Handelsverbands-Chef: „Marktmacht ist per se nichts Schlechtes“

Handelsverbands-Chef: „Marktmacht ist per se nichts Schlechtes“
Rainer Will über hohe Lebensmittelpreise und warum es das versprochene Preisvergleichsportal bis heute nicht gibt

Der Handelsverband ist freiwillige Branchenvertretung und Sprachrohr für 4.000 Mitgliedsbetriebe. Der KURIER sprach mit Geschäftsführer Rainer Will über Wettbewerb, Preistransparenz und Shrimps aus Sri Lanka.

KURIER: Laut Untersuchung der Bundeswettbewerbsbehörde vom Vorjahr gibt es im heimischen Lebensmittelhandel zwar keine Preisabsprachen, aber unfaire Praktiken. Welche Konsequenzen zog die Branche daraus?

Rainer Will: Wir haben schon vor einiger Zeit eine Ombudsstelle angeregt, an die sich Landwirte oder Produzenten direkt wenden können. Das gab es davor nicht. Wir wollen eben nicht, dass aus Einzelfällen immer eine ganze Branche geschädigt wird, weil sich die überwiegende Anzahl sehr bemüht.
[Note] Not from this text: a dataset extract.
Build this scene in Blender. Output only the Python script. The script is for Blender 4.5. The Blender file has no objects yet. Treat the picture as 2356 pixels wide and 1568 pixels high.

Gibt es schon eine Zwischenbilanz der Ombudsstelle?

Es waren genau 21 Fälle, die im ersten Bericht dieser Ombudsstelle festgehalten wurden. Das ist eine überschaubare Anzahl. Eine Praxis, die beanstandet wurde, war beispielsweise, dass bei Zitrusfrüchten die Zahlungsziele nicht mehr bei 60 Tagen liegen dürfen, sondern nur noch bei 30 Tagen. Das war branchenweiter Usus und nun hat man das angepasst.

Ein Thema ist nach wie vor die Marktmacht der vier großen Lebensmittelhändler Rewe, Spar, Hofer und Lidl, die gut 90 Prozent des Marktes beherrschen. Ist das fair?

Marktmacht ist per se nichts Schlechtes, wenn sie nicht missbraucht wird. Oftmals wird nur von den „drei oder vier Großen“ gesprochen. Faktum ist aber, dass es viele mehr gibt. MPreis macht auch viel Umsatz, Unimarkt, Denns oder Sutterlüty. Oftmals wird auch nicht gesehen, dass gerade die großen Unternehmen Rewe und Spar eine Kaufmannsstruktur miterhalten. Genossenschaftliche und einzelunternehmerische Lebensmittelhändler in den Regionen können nur bestehen, weil sie gemeinsam über diese großen Strukturen günstig einkaufen. Die kaufen nicht Shrimps aus Sri Lanka selbst, das wäre unfinanzierbar. Ich kenne keine andere Branche, wo eine solche Art des Miteinanders besteht.